We start by nominating the key roles we play in life. Work is certainly one of them, but not the only thing. After we establish the roles we play, we can now attach some goals for each of those roles. This becomes important, because the schedule prioritisation process will be run off the achievement of these goals. When we consider the competing goals, we have to make a choice about which goals have a higher priority than others and then time is allocated for the attainment of each of those goals. It sounds so simple and it is. The surprising thing is that you realise you are a multifaceted person and not just someone who works all the time. You need to allocate time to call your mother, to see the kids sports fixture, to go to the dentist, to check your bank accounts, to go for a run, etc.
As the leader, this is the concept of time usage we need to be teaching to our team members. If you are running in the wrong direction, going faster doesn’t help. If you rapidly climb the ladder and find it is on the wrong wall, that doesn’t help.
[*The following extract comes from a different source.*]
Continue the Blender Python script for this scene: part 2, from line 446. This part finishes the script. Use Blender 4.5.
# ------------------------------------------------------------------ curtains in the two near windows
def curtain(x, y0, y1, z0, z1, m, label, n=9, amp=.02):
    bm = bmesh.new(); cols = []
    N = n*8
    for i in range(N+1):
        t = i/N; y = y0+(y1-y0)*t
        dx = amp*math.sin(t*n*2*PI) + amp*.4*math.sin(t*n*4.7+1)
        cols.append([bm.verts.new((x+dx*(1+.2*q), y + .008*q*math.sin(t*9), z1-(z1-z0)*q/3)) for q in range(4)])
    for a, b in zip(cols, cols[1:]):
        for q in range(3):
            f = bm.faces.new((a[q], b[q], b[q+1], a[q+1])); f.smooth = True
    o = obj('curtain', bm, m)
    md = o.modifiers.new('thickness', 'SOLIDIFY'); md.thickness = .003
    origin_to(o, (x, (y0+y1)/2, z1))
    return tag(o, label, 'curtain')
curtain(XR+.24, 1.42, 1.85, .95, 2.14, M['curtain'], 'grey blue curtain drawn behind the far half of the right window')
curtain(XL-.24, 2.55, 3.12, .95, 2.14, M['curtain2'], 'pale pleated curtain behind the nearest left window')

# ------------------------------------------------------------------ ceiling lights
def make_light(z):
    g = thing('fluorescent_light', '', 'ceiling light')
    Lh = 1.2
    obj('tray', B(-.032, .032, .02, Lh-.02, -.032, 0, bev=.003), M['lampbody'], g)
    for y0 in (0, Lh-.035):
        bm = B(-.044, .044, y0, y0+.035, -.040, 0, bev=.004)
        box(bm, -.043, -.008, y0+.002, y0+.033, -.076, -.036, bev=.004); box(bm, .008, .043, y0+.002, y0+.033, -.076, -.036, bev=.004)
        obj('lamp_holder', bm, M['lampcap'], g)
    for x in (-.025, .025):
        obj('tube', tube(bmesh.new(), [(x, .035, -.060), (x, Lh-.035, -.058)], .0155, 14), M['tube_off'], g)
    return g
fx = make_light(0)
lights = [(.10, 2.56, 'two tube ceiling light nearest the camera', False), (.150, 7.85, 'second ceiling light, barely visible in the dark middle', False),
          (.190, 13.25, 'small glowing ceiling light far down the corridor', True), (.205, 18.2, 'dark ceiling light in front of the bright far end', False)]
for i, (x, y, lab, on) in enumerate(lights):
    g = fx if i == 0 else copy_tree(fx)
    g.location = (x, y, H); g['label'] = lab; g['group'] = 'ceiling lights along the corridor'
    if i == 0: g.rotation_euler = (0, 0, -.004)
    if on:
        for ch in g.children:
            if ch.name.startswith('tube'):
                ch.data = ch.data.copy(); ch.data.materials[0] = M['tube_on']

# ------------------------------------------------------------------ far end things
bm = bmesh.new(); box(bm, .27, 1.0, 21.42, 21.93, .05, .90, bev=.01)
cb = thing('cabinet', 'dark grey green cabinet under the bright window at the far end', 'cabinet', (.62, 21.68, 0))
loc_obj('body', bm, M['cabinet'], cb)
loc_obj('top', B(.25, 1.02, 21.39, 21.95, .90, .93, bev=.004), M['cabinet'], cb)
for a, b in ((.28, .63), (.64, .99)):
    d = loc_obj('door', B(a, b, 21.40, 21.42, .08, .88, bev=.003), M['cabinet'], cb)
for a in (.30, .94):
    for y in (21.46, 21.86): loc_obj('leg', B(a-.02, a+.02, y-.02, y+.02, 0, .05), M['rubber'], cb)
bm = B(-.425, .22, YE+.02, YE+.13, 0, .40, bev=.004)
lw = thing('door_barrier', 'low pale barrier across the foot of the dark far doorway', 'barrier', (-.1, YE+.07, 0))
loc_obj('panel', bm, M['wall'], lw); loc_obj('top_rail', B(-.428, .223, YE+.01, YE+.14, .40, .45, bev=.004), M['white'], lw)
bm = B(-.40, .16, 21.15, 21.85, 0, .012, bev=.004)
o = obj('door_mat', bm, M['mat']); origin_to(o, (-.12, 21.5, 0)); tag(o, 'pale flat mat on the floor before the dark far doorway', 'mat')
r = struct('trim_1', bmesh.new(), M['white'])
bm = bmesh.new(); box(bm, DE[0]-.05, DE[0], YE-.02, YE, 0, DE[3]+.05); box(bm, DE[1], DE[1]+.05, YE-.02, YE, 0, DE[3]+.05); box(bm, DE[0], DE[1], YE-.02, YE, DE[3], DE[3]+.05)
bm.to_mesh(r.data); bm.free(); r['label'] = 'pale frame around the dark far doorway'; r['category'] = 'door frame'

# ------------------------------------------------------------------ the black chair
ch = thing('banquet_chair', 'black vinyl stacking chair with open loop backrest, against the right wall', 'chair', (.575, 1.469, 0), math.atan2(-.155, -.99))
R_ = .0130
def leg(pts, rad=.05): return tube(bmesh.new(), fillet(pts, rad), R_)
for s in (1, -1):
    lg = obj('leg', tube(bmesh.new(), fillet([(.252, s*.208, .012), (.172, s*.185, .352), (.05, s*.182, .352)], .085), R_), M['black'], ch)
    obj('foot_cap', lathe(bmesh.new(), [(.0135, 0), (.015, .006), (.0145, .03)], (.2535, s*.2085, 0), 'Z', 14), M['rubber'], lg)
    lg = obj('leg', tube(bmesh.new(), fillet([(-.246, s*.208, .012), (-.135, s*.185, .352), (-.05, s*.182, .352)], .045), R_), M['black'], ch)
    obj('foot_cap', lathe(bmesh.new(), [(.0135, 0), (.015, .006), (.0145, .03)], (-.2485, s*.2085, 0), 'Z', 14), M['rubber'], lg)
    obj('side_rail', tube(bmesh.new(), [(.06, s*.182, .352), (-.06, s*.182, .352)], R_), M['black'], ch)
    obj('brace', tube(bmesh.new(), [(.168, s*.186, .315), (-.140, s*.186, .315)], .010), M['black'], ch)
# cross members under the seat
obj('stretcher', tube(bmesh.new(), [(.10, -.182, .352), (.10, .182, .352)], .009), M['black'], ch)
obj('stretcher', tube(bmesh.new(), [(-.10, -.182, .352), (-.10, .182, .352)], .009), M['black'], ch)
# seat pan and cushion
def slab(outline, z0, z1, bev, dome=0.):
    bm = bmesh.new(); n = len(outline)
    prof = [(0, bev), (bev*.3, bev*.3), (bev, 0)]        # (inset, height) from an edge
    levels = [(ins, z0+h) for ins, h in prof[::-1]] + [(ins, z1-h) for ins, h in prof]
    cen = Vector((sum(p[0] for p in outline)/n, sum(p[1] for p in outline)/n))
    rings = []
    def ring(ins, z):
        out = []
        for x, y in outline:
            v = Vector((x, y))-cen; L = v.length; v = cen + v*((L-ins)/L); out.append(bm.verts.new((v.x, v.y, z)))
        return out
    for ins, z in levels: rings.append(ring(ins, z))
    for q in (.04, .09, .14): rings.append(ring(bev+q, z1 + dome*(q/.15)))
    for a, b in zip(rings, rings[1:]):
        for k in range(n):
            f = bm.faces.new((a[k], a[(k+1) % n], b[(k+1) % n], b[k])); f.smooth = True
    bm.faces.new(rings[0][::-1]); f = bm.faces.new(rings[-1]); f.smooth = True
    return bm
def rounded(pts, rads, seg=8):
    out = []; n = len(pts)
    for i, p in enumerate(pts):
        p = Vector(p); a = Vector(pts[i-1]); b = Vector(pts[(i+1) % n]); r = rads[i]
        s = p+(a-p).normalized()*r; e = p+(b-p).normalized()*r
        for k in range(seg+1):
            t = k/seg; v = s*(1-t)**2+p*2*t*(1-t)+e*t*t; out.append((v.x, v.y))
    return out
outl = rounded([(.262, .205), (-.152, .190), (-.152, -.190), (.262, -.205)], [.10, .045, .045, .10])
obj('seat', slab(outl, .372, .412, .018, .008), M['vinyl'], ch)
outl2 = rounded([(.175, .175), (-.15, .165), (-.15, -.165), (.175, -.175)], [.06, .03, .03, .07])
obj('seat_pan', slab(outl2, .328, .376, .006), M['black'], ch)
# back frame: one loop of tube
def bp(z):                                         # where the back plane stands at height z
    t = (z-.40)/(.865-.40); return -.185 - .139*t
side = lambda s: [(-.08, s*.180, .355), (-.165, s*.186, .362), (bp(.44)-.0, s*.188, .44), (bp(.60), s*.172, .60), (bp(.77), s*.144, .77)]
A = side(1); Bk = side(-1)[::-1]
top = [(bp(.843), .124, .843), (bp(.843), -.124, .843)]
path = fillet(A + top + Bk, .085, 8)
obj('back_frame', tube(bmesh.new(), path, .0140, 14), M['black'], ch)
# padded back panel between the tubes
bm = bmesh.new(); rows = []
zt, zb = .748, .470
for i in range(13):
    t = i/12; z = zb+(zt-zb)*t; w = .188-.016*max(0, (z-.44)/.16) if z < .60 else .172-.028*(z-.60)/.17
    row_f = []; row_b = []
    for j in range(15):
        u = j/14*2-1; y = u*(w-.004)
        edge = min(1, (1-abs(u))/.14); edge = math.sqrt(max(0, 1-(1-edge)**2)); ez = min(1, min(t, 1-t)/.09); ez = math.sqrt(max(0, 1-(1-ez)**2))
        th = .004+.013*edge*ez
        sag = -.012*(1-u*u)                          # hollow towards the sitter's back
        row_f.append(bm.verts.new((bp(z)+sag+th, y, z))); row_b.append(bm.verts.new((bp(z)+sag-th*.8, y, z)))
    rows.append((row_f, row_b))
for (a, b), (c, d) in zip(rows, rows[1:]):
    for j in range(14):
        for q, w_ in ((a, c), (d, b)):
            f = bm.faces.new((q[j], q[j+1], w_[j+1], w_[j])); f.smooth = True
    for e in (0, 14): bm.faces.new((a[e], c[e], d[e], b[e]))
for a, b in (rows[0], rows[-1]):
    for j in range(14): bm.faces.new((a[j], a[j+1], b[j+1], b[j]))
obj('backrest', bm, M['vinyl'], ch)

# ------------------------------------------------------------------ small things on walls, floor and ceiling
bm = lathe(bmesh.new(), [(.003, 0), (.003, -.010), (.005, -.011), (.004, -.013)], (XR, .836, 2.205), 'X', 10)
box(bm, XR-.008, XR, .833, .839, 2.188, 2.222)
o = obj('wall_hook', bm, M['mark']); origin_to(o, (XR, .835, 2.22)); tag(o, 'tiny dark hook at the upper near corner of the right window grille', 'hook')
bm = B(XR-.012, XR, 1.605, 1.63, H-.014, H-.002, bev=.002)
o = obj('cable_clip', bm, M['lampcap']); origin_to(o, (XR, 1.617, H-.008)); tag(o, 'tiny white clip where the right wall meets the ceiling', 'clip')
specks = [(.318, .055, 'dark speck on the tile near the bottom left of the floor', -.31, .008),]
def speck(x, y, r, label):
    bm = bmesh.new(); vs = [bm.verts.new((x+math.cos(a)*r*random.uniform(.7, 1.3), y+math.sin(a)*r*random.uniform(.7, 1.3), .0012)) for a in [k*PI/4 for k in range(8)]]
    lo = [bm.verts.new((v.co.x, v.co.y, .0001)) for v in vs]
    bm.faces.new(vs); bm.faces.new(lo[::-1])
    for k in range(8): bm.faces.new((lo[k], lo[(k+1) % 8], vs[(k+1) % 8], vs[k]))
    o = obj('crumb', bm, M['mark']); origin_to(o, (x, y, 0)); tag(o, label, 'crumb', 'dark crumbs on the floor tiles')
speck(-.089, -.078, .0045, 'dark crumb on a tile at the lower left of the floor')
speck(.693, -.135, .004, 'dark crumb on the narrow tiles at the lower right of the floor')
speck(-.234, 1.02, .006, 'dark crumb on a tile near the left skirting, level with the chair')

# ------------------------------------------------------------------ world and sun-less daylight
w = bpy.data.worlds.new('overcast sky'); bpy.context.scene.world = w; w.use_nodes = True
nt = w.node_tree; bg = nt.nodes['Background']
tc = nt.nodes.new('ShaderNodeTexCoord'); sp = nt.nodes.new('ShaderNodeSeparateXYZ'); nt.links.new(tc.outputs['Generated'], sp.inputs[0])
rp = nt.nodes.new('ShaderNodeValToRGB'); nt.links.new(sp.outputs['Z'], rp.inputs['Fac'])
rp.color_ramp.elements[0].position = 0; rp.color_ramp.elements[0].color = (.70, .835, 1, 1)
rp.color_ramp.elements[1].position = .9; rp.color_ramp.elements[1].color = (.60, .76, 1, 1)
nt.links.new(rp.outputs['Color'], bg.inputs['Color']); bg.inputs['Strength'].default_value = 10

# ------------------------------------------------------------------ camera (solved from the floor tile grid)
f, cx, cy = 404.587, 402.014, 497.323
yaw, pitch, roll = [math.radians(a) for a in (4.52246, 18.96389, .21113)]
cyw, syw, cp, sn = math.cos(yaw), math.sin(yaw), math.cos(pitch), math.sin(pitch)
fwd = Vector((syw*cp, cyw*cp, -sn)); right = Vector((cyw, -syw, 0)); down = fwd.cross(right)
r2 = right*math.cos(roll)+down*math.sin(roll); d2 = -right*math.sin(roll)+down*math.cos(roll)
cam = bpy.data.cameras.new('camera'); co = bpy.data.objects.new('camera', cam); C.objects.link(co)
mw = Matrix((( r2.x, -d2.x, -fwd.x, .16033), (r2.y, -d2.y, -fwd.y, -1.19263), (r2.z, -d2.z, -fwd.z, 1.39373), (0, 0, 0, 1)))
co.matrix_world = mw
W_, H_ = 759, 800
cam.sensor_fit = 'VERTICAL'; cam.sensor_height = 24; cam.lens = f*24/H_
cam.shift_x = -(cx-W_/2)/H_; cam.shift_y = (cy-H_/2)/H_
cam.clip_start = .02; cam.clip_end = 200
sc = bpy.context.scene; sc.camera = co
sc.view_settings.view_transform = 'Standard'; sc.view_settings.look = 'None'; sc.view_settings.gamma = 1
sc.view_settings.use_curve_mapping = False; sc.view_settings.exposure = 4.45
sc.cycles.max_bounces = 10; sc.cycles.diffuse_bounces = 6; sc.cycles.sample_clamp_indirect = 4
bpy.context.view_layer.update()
What do we want to have, do and be? We need to think about these aspects first, then set the direction, the goals to support that effort and the scheduling, based on priorities, to make it all a reality.
Teaching people how to get more done each day at work is fine, but the modern leader needs to see their people in holistic terms. If they become sick or experience family breakups or financial instability because they only concentrated on time allocation for work, then they will not be able to fully contribute to the organisation. What’s more they will be very unhappy and unmotivated and that doesn’t produce the culture that breeds the quality of professionalism we need. The machine will break and require extended downtime. Having a key person in the business experience illness, which takes them out of the picture, can be devastating to the firm.
We want our clients served by happy, engaged, healthy, satisfied and motivated staff. The leader’s job is to educate the team about proper holistic time management. If we do that, we will have a much more successful and sustained business. We all spend a lot of our time working, so making that a happy, fulfilling experience rests on getting all these aspects of people’s lives to be in alignment. For that, they need time and we teach them how to allocate that time in their schedules. Are you doing it?